# [Problem requirements]
Show, in full, each line of the data that contains "this".

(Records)
--- Begin ---
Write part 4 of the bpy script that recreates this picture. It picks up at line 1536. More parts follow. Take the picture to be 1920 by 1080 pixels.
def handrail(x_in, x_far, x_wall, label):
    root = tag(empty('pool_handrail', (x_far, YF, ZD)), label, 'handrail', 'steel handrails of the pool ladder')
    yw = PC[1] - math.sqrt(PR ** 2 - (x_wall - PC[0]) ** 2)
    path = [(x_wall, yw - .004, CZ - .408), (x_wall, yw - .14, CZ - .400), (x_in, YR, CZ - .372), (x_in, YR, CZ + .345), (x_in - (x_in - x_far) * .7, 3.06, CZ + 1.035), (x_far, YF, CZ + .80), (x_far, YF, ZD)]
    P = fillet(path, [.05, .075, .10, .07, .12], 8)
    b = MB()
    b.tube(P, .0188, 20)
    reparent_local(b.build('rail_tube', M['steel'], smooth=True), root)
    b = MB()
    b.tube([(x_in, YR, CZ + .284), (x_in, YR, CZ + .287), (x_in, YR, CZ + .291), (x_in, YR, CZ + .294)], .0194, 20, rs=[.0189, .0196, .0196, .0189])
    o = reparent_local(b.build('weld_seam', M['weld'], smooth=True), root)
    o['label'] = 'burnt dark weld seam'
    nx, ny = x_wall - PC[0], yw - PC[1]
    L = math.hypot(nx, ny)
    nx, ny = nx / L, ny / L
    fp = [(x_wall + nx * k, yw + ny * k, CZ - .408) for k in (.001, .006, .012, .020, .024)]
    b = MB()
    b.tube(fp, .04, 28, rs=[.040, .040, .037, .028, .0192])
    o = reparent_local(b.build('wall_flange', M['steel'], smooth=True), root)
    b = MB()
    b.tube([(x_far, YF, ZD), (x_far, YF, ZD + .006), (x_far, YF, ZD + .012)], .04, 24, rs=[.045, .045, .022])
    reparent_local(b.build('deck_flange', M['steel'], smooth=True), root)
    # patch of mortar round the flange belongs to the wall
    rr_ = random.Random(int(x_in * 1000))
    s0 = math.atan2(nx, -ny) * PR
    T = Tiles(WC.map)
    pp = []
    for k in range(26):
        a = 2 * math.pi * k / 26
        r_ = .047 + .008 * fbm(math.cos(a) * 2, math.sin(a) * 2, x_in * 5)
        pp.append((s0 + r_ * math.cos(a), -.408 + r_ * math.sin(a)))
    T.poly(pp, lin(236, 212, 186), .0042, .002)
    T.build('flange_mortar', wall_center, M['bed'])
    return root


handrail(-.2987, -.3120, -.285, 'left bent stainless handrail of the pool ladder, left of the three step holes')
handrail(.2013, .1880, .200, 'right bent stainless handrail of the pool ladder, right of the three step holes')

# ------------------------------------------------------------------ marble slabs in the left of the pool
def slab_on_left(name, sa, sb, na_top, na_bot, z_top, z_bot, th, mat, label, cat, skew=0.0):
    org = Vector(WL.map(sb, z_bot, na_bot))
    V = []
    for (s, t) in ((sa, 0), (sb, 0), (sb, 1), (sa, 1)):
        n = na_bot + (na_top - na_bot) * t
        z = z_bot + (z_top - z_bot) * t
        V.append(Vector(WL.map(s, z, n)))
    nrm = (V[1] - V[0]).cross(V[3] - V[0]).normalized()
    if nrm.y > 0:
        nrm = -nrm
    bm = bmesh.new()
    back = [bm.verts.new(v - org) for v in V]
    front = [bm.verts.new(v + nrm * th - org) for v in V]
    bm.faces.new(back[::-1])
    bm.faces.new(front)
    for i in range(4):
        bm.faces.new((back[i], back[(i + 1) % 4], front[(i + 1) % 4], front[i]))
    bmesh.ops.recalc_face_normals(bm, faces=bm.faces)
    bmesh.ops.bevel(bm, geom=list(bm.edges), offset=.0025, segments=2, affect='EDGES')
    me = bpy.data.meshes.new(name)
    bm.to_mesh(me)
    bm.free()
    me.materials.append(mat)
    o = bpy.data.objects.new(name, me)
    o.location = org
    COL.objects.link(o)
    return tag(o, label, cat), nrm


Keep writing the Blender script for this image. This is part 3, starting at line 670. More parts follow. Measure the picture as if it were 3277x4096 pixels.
--- End ---
# [Finished task]
Write part 4 of the bpy script that recreates this picture. It picks up at line 1536. More parts follow. Take the picture to be 1920 by 1080 pixels.
Keep writing the Blender script for this image. This is part 3, starting at line 670. More parts follow. Measure the picture as if it were 3277x4096 pixels.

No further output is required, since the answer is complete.